Small, medium and mid-range converters who have been very frugal and cautious buying equipment should invest in upgraded equipment now as part of their commitment to continuous improvement. Simple press and finishing equipment are easier to set up, operate and maintain. Several smaller pieces of equipment provide project risk mitigation and operational protection should a facility have a catastrophic problem.


Larger multi-national and multi-facility converters should also look to newer simplified equipment spending as part of their strategic plans. They may have more capability to spend for larger super machines, but they should measure the proposition. In the label and packaging printing equipment world, there will always be a need for larger, more complex equipment. These purchasing cycles for this type of equipment are less frequent. The justification for the increased capital required includes much longer production runs with graphic and design differentiation.


Complex equipment increases the organization’s cost structure because overhead spending will need to grow with the marketing and advertising campaigns required for the new capacity.
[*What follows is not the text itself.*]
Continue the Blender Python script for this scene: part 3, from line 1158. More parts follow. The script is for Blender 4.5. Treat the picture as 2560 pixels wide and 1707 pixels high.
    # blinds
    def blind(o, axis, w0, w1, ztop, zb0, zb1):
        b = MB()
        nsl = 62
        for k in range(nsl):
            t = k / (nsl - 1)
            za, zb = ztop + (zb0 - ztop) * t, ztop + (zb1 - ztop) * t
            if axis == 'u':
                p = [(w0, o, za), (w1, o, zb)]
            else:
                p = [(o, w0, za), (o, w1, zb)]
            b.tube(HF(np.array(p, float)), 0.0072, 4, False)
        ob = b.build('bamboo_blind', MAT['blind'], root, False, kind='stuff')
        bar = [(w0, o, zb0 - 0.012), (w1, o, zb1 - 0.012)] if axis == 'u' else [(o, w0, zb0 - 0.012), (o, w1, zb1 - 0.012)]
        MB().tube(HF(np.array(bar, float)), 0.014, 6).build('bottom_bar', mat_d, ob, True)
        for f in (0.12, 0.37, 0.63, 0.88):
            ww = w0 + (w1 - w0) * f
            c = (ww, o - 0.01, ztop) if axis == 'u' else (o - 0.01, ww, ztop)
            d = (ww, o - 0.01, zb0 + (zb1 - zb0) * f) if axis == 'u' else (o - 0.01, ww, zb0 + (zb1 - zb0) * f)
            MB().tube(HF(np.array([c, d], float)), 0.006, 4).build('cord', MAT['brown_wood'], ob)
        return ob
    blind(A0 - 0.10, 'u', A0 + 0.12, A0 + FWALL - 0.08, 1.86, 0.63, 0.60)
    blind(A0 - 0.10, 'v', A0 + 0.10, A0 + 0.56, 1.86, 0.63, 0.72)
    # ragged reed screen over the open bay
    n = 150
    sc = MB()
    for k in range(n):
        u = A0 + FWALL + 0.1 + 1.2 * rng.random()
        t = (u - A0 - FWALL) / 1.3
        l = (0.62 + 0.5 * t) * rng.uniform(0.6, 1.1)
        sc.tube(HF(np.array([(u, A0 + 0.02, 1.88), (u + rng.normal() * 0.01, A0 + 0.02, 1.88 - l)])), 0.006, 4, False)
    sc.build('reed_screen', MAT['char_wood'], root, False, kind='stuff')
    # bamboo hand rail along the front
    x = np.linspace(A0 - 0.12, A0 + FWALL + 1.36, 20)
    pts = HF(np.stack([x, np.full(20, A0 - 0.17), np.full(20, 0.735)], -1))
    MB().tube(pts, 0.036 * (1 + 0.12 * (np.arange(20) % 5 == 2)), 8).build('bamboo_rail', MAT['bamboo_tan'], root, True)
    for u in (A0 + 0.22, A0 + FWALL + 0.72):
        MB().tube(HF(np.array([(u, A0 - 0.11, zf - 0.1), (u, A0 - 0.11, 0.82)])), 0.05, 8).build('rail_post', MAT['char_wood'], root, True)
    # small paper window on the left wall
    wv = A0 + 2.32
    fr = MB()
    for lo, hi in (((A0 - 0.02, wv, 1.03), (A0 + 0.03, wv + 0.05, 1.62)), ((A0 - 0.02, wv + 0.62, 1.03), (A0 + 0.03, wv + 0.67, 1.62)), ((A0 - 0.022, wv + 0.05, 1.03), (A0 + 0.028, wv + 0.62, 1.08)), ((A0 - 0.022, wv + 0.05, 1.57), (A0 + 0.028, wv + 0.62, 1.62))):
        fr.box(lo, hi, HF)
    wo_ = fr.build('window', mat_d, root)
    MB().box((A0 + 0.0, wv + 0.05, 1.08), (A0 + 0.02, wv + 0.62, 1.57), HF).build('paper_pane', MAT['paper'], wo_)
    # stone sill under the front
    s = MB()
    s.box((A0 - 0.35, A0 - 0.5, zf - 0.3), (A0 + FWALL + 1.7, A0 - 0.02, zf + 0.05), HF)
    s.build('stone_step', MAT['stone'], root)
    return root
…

Overhead costs will increase when leaders realize people development in sales, engineering, maintenance and operator training are gaps that need to be filled to support the investment.


Complex equipment capacity requires increased production demands often taking a year or more for an organization to digest. Those companies buying the larger equipment typically run one shift in the first year, two shifts in the second year, and three in the third.


I’m hopeful that the discussion with converters leads to a commitment to replacing old equipment lines with new simplified equipment at a smaller investment level that fuels manufacturing capability. The best strategy is lower cost and more aggressive capacity improvements that strengthen competitiveness in this dynamic market.